The reason I'm telling you about this is because when the Lib Dems cry foul about others' campaigns, as they did about the 'No' campaign during the AV referendum (and I don't disagree - see this blog), they need to be careful as the stones they throw are all piled up next to them in their glass house.

The real issue for the Lib Dems is that when you are a protest party of opposition you can gain plenty by being all things to all people - as they famously were over issues like tuition fees, and in the example above, the Middle East peace process - but when you are a responsible member of a Coalition government you can't get away with that. Granted - there are plenty of Lib Dem Ministers who aren't very good at acting responsibly (HELLOOO Mr Cable), but to be fair to Nick Clegg, at the very least he has understood his collective responsibilities now he is Deputy Prime Minister (which is lucky because so unused are we as a country to coalition that it seems very few of the public or the media understand at all).

Ultimately - right now there is very little reason to vote for the Lib Dems. When they went into Coalition with the Conservatives they must have known that for the first year or two they would struggle in the polls. Given that the Coalition is front-loading the pain in terms of deficit cutting, there was always going to be protests and fightbacks and yes, the Lib Dems are bearing the brunt of it.

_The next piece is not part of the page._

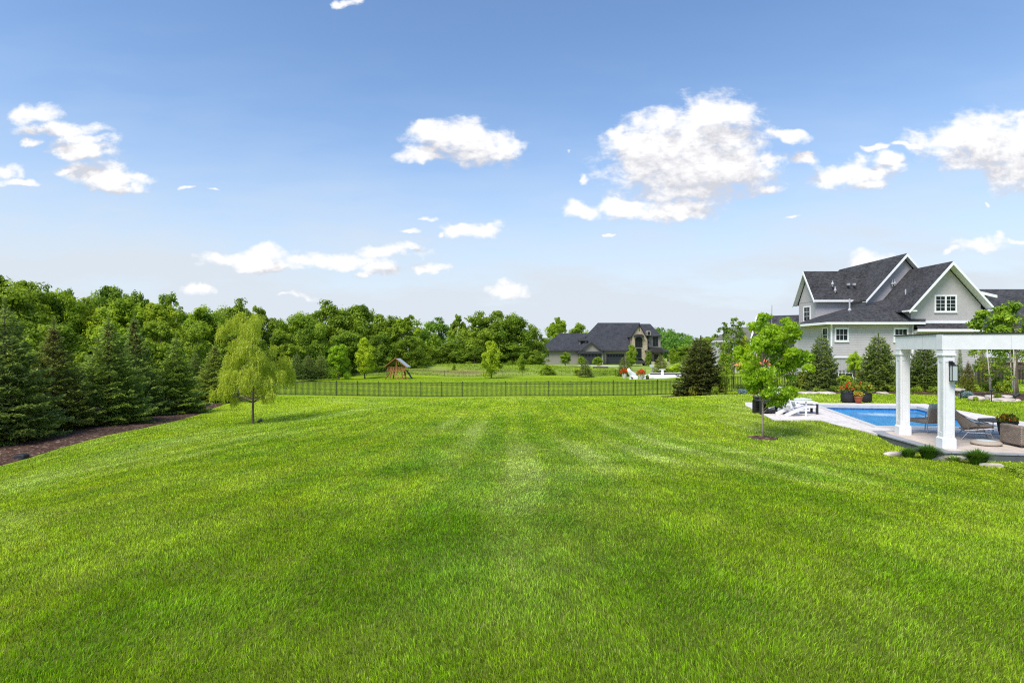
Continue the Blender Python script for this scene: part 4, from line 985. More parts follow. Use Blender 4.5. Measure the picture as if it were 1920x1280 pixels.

But if they have any guts they will stay the Coalition out until the year before the next election in 2015, then develop a programme of their own which takes into account this time that they MIGHT actually get into government, instead of the 2010 manifesto, which can only have assumed that they wouldn't. Should they do that, they could, with proven experience that they can govern a country, do better than the last election. But if not, we could be back to a two-party system again in the UK, and politics will be all the poorer for it.